Extracted information:
☆ ☆ ☆ ☆

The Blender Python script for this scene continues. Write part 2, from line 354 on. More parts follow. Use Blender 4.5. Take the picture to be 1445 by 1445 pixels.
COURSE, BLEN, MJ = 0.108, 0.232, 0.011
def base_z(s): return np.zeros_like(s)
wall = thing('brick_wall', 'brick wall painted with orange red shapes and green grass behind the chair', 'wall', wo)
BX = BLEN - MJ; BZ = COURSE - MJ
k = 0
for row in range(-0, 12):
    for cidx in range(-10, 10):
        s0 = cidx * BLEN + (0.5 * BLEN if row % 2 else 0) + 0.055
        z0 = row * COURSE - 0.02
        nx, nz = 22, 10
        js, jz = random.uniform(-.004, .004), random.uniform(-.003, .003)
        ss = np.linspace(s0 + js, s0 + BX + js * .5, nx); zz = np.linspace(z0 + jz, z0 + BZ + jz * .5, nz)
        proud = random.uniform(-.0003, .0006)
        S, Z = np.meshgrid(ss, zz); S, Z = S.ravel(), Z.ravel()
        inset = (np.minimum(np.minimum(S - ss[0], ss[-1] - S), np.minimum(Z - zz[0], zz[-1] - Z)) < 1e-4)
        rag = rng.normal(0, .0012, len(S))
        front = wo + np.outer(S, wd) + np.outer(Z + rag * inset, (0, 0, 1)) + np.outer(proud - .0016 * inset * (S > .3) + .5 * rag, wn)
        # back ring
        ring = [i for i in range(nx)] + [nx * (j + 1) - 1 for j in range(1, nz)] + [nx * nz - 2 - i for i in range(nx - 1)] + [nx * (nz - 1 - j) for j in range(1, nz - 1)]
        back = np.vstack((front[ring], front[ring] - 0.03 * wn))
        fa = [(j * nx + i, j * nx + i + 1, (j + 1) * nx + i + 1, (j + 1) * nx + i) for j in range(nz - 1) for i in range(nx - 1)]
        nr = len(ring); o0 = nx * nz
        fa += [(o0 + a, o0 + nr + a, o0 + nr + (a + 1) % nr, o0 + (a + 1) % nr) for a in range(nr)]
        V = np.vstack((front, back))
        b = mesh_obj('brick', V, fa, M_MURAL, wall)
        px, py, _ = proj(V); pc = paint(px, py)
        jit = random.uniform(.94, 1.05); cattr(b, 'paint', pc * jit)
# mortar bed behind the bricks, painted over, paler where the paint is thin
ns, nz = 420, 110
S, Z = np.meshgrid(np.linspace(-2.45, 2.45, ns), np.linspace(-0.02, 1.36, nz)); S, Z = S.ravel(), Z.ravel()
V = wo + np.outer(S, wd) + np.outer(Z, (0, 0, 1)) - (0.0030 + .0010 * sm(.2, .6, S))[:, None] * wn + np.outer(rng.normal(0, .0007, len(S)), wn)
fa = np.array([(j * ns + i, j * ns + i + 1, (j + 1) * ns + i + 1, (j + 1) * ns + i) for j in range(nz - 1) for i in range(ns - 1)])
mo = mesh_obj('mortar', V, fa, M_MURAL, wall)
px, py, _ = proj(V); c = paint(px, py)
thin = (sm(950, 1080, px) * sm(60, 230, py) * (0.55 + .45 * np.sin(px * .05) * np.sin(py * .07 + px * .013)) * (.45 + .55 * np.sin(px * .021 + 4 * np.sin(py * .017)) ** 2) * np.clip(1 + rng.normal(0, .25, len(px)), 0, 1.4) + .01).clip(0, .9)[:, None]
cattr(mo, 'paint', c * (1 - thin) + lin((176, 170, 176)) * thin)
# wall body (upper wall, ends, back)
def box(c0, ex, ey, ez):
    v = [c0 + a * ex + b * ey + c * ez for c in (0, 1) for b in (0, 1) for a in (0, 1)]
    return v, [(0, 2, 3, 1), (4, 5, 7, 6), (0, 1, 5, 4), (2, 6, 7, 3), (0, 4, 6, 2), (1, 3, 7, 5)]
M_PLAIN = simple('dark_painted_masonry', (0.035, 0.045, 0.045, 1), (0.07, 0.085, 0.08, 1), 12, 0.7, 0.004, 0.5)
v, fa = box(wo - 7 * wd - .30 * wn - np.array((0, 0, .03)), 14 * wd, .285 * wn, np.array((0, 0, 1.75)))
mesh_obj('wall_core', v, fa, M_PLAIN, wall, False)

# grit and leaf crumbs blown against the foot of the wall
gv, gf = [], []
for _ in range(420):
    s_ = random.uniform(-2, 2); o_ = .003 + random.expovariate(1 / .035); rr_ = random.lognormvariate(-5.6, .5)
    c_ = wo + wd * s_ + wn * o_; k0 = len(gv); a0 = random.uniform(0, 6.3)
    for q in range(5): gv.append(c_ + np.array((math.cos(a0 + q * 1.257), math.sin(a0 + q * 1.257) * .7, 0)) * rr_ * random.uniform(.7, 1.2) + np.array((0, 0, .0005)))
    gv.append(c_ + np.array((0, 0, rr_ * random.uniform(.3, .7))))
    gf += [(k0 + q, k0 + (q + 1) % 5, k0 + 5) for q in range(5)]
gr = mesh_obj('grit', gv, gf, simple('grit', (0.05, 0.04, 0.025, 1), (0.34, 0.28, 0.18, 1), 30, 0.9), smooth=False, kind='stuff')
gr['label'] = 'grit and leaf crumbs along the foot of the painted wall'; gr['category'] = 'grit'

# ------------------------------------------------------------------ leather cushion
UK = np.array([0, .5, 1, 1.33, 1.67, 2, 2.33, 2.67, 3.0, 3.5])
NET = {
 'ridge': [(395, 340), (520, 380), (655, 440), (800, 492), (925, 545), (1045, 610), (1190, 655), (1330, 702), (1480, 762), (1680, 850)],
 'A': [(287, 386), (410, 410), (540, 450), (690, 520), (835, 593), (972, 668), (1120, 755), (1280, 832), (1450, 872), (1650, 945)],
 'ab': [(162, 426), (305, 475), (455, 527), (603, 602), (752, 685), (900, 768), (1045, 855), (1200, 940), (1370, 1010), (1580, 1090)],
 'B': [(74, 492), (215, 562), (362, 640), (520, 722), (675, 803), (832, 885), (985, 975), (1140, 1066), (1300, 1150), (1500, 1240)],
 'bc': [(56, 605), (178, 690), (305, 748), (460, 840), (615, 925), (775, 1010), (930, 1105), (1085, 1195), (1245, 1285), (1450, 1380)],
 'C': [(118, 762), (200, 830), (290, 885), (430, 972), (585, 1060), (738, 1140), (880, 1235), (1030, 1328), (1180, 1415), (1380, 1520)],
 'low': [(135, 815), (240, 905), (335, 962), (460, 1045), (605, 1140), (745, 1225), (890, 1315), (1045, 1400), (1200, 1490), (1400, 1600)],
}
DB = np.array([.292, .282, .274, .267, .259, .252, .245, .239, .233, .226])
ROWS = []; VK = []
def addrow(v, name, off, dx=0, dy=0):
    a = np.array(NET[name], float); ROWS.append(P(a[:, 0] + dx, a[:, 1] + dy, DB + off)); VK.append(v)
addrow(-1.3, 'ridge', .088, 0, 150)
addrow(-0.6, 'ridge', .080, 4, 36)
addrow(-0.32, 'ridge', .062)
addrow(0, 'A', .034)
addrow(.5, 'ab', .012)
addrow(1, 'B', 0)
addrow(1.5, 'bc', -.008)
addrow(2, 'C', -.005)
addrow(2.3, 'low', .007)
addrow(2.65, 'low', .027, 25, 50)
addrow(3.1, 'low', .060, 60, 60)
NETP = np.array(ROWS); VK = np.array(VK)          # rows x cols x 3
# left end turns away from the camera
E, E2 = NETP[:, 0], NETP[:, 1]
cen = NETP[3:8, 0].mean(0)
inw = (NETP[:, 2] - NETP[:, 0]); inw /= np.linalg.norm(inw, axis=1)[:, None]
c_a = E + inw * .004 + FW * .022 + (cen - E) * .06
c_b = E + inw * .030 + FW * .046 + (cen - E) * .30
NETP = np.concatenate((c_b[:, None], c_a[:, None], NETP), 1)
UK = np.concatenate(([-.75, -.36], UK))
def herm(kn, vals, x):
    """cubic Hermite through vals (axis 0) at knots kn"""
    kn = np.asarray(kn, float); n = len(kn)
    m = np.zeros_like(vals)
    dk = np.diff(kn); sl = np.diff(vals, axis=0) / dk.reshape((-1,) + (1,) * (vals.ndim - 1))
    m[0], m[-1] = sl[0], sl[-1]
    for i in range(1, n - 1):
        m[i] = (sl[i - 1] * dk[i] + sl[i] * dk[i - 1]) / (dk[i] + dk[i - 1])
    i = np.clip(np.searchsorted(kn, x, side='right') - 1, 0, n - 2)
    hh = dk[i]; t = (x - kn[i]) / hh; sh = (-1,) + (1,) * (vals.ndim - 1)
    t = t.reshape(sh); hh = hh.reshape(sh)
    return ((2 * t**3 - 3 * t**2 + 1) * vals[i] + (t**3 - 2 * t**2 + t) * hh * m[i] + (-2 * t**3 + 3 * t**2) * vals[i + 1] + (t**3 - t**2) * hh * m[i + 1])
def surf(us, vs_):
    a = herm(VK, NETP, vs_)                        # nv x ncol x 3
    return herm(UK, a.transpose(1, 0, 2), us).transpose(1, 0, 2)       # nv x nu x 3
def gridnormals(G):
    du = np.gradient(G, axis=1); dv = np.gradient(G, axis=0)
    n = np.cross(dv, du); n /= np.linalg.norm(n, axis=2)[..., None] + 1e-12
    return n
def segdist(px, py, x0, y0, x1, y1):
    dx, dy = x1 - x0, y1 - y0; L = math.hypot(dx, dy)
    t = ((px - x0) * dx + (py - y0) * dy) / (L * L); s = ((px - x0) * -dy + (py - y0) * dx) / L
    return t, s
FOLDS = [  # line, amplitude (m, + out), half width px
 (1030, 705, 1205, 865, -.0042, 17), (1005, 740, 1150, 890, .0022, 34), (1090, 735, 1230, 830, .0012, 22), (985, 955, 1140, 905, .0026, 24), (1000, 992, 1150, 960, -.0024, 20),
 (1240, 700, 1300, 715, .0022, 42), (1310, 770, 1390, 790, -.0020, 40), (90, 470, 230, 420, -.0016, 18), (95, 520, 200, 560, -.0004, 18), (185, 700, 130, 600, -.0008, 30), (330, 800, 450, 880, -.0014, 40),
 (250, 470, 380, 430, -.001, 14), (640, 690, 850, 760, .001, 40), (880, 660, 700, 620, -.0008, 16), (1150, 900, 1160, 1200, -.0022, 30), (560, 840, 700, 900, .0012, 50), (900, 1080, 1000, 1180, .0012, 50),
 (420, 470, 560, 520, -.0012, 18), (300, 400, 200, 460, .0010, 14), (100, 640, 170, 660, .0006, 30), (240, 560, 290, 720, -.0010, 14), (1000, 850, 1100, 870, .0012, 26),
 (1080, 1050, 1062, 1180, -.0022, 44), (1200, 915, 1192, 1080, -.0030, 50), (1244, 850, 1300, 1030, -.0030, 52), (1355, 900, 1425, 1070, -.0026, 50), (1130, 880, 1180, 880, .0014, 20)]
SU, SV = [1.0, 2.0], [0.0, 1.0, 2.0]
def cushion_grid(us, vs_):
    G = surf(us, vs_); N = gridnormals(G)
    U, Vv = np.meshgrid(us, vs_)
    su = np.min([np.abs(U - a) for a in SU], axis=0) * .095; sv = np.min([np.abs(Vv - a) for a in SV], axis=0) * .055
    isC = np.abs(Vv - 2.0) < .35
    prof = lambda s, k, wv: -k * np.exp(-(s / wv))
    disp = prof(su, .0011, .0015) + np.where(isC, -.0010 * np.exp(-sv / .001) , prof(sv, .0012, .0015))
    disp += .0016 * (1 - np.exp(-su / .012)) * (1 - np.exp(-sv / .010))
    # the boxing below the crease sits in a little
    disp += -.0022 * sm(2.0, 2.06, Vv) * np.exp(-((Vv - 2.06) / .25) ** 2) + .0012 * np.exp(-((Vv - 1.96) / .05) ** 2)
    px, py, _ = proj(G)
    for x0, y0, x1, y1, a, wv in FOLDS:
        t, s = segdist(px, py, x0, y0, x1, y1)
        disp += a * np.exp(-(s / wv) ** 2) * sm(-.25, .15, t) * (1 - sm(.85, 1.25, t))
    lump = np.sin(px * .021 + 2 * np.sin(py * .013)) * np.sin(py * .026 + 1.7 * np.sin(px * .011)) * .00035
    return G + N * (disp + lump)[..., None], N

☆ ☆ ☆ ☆

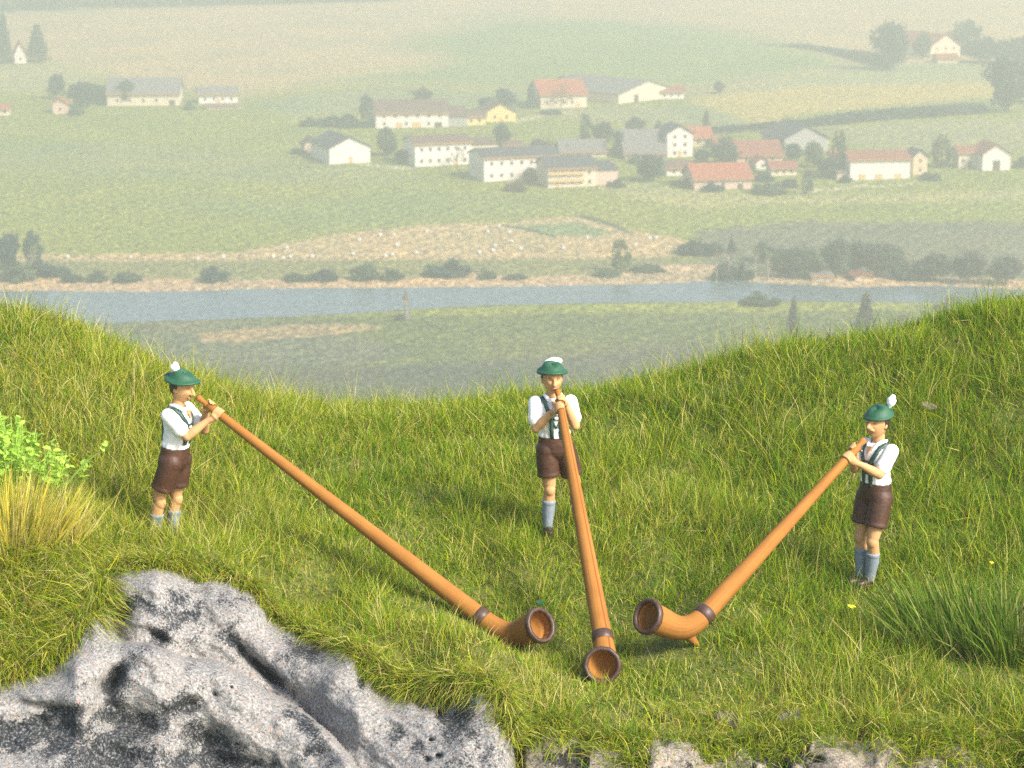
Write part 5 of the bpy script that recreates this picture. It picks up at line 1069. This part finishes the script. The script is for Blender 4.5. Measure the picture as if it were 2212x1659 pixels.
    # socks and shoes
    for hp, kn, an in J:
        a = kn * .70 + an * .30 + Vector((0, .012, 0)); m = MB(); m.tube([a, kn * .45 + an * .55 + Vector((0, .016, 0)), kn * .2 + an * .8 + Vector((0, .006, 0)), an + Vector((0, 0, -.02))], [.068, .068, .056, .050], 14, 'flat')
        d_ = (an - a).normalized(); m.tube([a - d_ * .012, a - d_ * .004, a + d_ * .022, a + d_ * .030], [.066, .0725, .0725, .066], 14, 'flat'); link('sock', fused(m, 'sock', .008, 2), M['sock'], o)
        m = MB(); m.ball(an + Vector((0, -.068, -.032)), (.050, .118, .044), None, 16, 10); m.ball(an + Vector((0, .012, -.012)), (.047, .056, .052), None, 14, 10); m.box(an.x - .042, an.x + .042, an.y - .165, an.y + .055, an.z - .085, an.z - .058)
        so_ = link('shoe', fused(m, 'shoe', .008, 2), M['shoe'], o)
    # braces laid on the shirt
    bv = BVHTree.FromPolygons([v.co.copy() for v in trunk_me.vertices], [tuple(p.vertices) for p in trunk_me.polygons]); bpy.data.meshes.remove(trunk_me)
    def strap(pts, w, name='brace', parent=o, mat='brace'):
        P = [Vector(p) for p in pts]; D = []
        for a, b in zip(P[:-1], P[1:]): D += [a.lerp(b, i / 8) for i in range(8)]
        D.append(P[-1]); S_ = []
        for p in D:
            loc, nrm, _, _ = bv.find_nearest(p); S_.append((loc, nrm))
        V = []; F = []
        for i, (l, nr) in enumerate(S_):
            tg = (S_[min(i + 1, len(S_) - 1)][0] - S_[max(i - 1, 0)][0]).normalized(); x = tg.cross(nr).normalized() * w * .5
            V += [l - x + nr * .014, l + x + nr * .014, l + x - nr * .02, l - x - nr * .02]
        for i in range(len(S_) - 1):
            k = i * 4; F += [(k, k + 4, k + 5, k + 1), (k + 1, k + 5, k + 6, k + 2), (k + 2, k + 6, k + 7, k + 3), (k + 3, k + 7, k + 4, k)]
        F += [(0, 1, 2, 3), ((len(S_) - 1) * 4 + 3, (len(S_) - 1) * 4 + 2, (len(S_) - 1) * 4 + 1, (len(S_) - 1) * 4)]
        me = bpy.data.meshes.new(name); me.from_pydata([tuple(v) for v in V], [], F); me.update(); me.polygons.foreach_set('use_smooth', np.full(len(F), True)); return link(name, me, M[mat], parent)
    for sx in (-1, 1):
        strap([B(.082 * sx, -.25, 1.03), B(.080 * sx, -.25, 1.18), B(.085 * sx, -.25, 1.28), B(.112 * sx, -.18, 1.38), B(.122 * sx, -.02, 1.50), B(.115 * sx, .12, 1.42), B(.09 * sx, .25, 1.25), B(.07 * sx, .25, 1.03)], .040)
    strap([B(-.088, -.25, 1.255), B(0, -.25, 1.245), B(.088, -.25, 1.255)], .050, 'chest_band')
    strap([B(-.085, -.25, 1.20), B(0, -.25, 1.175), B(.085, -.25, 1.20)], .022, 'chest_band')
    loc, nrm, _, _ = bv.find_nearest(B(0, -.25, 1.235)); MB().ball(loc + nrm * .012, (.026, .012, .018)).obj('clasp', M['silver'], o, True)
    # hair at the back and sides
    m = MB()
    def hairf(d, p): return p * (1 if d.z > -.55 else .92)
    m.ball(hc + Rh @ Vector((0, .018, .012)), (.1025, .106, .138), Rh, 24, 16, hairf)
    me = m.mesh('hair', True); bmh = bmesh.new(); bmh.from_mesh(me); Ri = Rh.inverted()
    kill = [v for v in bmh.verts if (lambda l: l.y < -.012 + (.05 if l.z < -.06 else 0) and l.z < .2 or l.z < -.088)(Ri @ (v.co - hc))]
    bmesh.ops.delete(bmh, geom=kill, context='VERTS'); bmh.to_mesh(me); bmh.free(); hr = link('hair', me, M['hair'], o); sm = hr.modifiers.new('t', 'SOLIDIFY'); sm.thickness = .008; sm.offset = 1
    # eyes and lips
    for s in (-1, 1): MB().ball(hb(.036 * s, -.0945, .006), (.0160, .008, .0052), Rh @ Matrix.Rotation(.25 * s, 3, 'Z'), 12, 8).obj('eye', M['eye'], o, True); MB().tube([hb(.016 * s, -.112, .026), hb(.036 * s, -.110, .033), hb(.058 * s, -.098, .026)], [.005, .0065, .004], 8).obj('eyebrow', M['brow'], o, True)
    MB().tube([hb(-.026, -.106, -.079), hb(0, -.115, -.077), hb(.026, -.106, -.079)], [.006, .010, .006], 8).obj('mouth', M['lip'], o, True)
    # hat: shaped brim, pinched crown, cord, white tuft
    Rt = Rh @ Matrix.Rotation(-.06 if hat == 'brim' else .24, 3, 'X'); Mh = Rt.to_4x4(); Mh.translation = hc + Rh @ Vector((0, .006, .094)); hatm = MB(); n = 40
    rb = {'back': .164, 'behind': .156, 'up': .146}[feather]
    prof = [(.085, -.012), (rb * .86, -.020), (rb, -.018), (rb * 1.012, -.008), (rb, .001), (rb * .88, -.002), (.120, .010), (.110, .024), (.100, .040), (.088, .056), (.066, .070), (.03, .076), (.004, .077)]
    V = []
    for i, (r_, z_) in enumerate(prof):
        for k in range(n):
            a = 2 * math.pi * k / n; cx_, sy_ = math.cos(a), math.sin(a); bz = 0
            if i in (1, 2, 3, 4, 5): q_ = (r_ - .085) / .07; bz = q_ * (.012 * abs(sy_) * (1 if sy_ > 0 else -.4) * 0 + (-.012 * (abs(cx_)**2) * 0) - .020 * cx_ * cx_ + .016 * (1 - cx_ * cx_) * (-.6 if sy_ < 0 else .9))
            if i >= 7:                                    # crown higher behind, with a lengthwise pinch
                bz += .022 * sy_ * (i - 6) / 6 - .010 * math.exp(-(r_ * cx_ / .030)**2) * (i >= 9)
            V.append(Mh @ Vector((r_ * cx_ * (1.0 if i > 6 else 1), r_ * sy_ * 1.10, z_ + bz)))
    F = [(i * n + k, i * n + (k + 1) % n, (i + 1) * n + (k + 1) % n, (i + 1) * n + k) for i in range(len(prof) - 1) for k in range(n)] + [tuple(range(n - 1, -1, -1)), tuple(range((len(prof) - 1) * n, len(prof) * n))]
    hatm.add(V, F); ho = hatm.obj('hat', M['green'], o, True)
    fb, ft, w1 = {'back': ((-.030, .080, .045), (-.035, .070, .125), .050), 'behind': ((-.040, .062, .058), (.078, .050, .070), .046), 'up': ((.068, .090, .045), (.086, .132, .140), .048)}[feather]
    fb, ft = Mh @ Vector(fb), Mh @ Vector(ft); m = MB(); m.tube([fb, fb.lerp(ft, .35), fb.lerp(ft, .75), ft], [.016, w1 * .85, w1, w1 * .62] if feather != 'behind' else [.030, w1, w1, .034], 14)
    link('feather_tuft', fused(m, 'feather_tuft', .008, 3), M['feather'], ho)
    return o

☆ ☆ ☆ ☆

Directions: The lines above from the one containing "px, py, _ = proj(V); c = paint(px, py)" through the one containing "gr['label'] = 'grit" are to be set down exactly, and no others.

Task output:
px, py, _ = proj(V); c = paint(px, py)
thin = (sm(950, 1080, px) * sm(60, 230, py) * (0.55 + .45 * np.sin(px * .05) * np.sin(py * .07 + px * .013)) * (.45 + .55 * np.sin(px * .021 + 4 * np.sin(py * .017)) ** 2) * np.clip(1 + rng.normal(0, .25, len(px)), 0, 1.4) + .01).clip(0, .9)[:, None]
cattr(mo, 'paint', c * (1 - thin) + lin((176, 170, 176)) * thin)
# wall body (upper wall, ends, back)
def box(c0, ex, ey, ez):
    v = [c0 + a * ex + b * ey + c * ez for c in (0, 1) for b in (0, 1) for a in (0, 1)]
    return v, [(0, 2, 3, 1), (4, 5, 7, 6), (0, 1, 5, 4), (2, 6, 7, 3), (0, 4, 6, 2), (1, 3, 7, 5)]
M_PLAIN = simple('dark_painted_masonry', (0.035, 0.045, 0.045, 1), (0.07, 0.085, 0.08, 1), 12, 0.7, 0.004, 0.5)
v, fa = box(wo - 7 * wd - .30 * wn - np.array((0, 0, .03)), 14 * wd, .285 * wn, np.array((0, 0, 1.75)))
mesh_obj('wall_core', v, fa, M_PLAIN, wall, False)

# grit and leaf crumbs blown against the foot of the wall
gv, gf = [], []
for _ in range(420):
    s_ = random.uniform(-2, 2); o_ = .003 + random.expovariate(1 / .035); rr_ = random.lognormvariate(-5.6, .5)
    c_ = wo + wd * s_ + wn * o_; k0 = len(gv); a0 = random.uniform(0, 6.3)
    for q in range(5): gv.append(c_ + np.array((math.cos(a0 + q * 1.257), math.sin(a0 + q * 1.257) * .7, 0)) * rr_ * random.uniform(.7, 1.2) + np.array((0, 0, .0005)))
    gv.append(c_ + np.array((0, 0, rr_ * random.uniform(.3, .7))))
    gf += [(k0 + q, k0 + (q + 1) % 5, k0 + 5) for q in range(5)]
gr = mesh_obj('grit', gv, gf, simple('grit', (0.05, 0.04, 0.025, 1), (0.34, 0.28, 0.18, 1), 30, 0.9), smooth=False, kind='stuff')
gr['label'] = 'grit and leaf crumbs along the foot of the painted wall'; gr['category'] = 'grit'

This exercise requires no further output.